====== Given data
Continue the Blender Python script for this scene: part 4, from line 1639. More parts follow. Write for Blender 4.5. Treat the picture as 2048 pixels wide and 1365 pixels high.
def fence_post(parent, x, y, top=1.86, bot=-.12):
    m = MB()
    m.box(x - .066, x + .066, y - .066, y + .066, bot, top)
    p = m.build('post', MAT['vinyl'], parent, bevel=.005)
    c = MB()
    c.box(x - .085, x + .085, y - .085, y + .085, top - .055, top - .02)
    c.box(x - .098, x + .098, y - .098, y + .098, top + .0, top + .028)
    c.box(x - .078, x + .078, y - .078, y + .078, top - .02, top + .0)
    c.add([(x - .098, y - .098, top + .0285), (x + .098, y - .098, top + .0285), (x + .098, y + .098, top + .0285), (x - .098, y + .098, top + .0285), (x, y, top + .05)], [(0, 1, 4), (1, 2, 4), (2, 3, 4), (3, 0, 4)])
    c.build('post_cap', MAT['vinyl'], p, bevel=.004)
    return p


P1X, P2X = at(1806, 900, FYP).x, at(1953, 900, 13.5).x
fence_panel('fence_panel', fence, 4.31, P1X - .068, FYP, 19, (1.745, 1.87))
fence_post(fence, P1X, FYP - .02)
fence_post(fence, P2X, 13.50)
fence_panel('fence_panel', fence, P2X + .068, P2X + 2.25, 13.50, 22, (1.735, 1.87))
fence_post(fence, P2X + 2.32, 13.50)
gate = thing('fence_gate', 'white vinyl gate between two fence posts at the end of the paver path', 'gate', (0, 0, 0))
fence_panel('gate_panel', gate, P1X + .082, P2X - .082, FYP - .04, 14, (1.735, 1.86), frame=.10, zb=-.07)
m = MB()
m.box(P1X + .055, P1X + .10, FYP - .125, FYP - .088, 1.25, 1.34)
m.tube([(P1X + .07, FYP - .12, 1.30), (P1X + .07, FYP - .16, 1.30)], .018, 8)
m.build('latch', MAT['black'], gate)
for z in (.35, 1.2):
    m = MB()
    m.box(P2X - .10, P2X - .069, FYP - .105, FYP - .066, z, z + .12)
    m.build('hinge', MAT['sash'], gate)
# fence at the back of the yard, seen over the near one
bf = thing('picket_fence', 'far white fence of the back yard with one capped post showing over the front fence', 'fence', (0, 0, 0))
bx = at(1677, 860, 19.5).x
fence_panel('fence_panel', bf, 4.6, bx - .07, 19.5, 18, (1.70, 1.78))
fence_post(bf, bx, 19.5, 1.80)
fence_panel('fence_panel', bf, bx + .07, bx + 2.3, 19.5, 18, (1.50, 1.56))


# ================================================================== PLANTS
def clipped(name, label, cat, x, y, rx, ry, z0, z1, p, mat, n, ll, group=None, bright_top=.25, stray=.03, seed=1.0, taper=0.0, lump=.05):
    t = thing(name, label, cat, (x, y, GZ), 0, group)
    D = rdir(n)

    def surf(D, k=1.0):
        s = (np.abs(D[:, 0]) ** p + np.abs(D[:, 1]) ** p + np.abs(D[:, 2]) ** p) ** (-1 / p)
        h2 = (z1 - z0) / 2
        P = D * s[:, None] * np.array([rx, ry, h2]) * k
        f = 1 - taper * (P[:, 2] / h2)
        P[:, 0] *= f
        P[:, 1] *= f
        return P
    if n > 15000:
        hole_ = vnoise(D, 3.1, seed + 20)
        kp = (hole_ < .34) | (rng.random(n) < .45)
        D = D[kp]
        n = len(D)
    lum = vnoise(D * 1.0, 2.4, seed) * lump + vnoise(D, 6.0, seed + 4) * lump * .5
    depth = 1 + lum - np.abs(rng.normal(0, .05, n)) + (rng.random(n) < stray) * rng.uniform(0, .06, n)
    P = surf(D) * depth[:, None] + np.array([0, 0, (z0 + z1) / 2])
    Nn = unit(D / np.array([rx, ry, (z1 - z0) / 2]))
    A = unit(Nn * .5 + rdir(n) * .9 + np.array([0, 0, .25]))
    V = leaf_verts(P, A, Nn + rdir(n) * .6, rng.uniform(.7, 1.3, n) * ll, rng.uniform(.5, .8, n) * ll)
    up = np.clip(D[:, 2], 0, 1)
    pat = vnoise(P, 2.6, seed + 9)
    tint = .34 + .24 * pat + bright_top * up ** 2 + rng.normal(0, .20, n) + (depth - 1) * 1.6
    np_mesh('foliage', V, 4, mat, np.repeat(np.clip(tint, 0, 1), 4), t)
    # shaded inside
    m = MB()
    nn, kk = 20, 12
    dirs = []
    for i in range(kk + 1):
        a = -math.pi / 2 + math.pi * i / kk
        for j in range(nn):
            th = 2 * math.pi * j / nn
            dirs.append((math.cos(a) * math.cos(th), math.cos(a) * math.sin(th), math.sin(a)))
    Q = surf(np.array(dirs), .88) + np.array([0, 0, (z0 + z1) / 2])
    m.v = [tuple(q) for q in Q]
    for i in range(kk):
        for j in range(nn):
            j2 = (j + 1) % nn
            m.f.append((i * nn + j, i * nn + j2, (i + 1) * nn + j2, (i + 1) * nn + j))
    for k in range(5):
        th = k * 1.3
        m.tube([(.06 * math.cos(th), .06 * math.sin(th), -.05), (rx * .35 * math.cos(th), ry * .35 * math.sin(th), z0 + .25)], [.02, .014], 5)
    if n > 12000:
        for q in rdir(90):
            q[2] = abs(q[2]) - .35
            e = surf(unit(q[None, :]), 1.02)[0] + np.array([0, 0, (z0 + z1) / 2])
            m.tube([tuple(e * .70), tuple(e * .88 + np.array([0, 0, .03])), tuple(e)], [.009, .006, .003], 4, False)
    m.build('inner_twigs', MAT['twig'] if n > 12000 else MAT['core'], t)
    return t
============
**Exercise details**
Write out the whole listing exactly.

**Response**
Continue the Blender Python script for this scene: part 4, from line 1639. More parts follow. Write for Blender 4.5. Treat the picture as 2048 pixels wide and 1365 pixels high.
def fence_post(parent, x, y, top=1.86, bot=-.12):
    m = MB()
    m.box(x - .066, x + .066, y - .066, y + .066, bot, top)
    p = m.build('post', MAT['vinyl'], parent, bevel=.005)
    c = MB()
    c.box(x - .085, x + .085, y - .085, y + .085, top - .055, top - .02)
    c.box(x - .098, x + .098, y - .098, y + .098, top + .0, top + .028)
    c.box(x - .078, x + .078, y - .078, y + .078, top - .02, top + .0)
    c.add([(x - .098, y - .098, top + .0285), (x + .098, y - .098, top + .0285), (x + .098, y + .098, top + .0285), (x - .098, y + .098, top + .0285), (x, y, top + .05)], [(0, 1, 4), (1, 2, 4), (2, 3, 4), (3, 0, 4)])
    c.build('post_cap', MAT['vinyl'], p, bevel=.004)
    return p


P1X, P2X = at(1806, 900, FYP).x, at(1953, 900, 13.5).x
fence_panel('fence_panel', fence, 4.31, P1X - .068, FYP, 19, (1.745, 1.87))
fence_post(fence, P1X, FYP - .02)
fence_post(fence, P2X, 13.50)
fence_panel('fence_panel', fence, P2X + .068, P2X + 2.25, 13.50, 22, (1.735, 1.87))
fence_post(fence, P2X + 2.32, 13.50)
gate = thing('fence_gate', 'white vinyl gate between two fence posts at the end of the paver path', 'gate', (0, 0, 0))
fence_panel('gate_panel', gate, P1X + .082, P2X - .082, FYP - .04, 14, (1.735, 1.86), frame=.10, zb=-.07)
m = MB()
m.box(P1X + .055, P1X + .10, FYP - .125, FYP - .088, 1.25, 1.34)
m.tube([(P1X + .07, FYP - .12, 1.30), (P1X + .07, FYP - .16, 1.30)], .018, 8)
m.build('latch', MAT['black'], gate)
for z in (.35, 1.2):
    m = MB()
    m.box(P2X - .10, P2X - .069, FYP - .105, FYP - .066, z, z + .12)
    m.build('hinge', MAT['sash'], gate)
# fence at the back of the yard, seen over the near one
bf = thing('picket_fence', 'far white fence of the back yard with one capped post showing over the front fence', 'fence', (0, 0, 0))
bx = at(1677, 860, 19.5).x
fence_panel('fence_panel', bf, 4.6, bx - .07, 19.5, 18, (1.70, 1.78))
fence_post(bf, bx, 19.5, 1.80)
fence_panel('fence_panel', bf, bx + .07, bx + 2.3, 19.5, 18, (1.50, 1.56))


# ================================================================== PLANTS
def clipped(name, label, cat, x, y, rx, ry, z0, z1, p, mat, n, ll, group=None, bright_top=.25, stray=.03, seed=1.0, taper=0.0, lump=.05):
    t = thing(name, label, cat, (x, y, GZ), 0, group)
    D = rdir(n)

    def surf(D, k=1.0):
        s = (np.abs(D[:, 0]) ** p + np.abs(D[:, 1]) ** p + np.abs(D[:, 2]) ** p) ** (-1 / p)
        h2 = (z1 - z0) / 2
        P = D * s[:, None] * np.array([rx, ry, h2]) * k
        f = 1 - taper * (P[:, 2] / h2)
        P[:, 0] *= f
        P[:, 1] *= f
        return P
    if n > 15000:
        hole_ = vnoise(D, 3.1, seed + 20)
        kp = (hole_ < .34) | (rng.random(n) < .45)
        D = D[kp]
        n = len(D)
    lum = vnoise(D * 1.0, 2.4, seed) * lump + vnoise(D, 6.0, seed + 4) * lump * .5
    depth = 1 + lum - np.abs(rng.normal(0, .05, n)) + (rng.random(n) < stray) * rng.uniform(0, .06, n)
    P = surf(D) * depth[:, None] + np.array([0, 0, (z0 + z1) / 2])
    Nn = unit(D / np.array([rx, ry, (z1 - z0) / 2]))
    A = unit(Nn * .5 + rdir(n) * .9 + np.array([0, 0, .25]))
    V = leaf_verts(P, A, Nn + rdir(n) * .6, rng.uniform(.7, 1.3, n) * ll, rng.uniform(.5, .8, n) * ll)
    up = np.clip(D[:, 2], 0, 1)
    pat = vnoise(P, 2.6, seed + 9)
    tint = .34 + .24 * pat + bright_top * up ** 2 + rng.normal(0, .20, n) + (depth - 1) * 1.6
    np_mesh('foliage', V, 4, mat, np.repeat(np.clip(tint, 0, 1), 4), t)
    # shaded inside
    m = MB()
    nn, kk = 20, 12
    dirs = []
    for i in range(kk + 1):
        a = -math.pi / 2 + math.pi * i / kk
        for j in range(nn):
            th = 2 * math.pi * j / nn
            dirs.append((math.cos(a) * math.cos(th), math.cos(a) * math.sin(th), math.sin(a)))
    Q = surf(np.array(dirs), .88) + np.array([0, 0, (z0 + z1) / 2])
    m.v = [tuple(q) for q in Q]
    for i in range(kk):
        for j in range(nn):
            j2 = (j + 1) % nn
            m.f.append((i * nn + j, i * nn + j2, (i + 1) * nn + j2, (i + 1) * nn + j))
    for k in range(5):
        th = k * 1.3
        m.tube([(.06 * math.cos(th), .06 * math.sin(th), -.05), (rx * .35 * math.cos(th), ry * .35 * math.sin(th), z0 + .25)], [.02, .014], 5)
    if n > 12000:
        for q in rdir(90):
            q[2] = abs(q[2]) - .35
            e = surf(unit(q[None, :]), 1.02)[0] + np.array([0, 0, (z0 + z1) / 2])
            m.tube([tuple(e * .70), tuple(e * .88 + np.array([0, 0, .03])), tuple(e)], [.009, .006, .003], 4, False)
    m.build('inner_twigs', MAT['twig'] if n > 12000 else MAT['core'], t)
    return t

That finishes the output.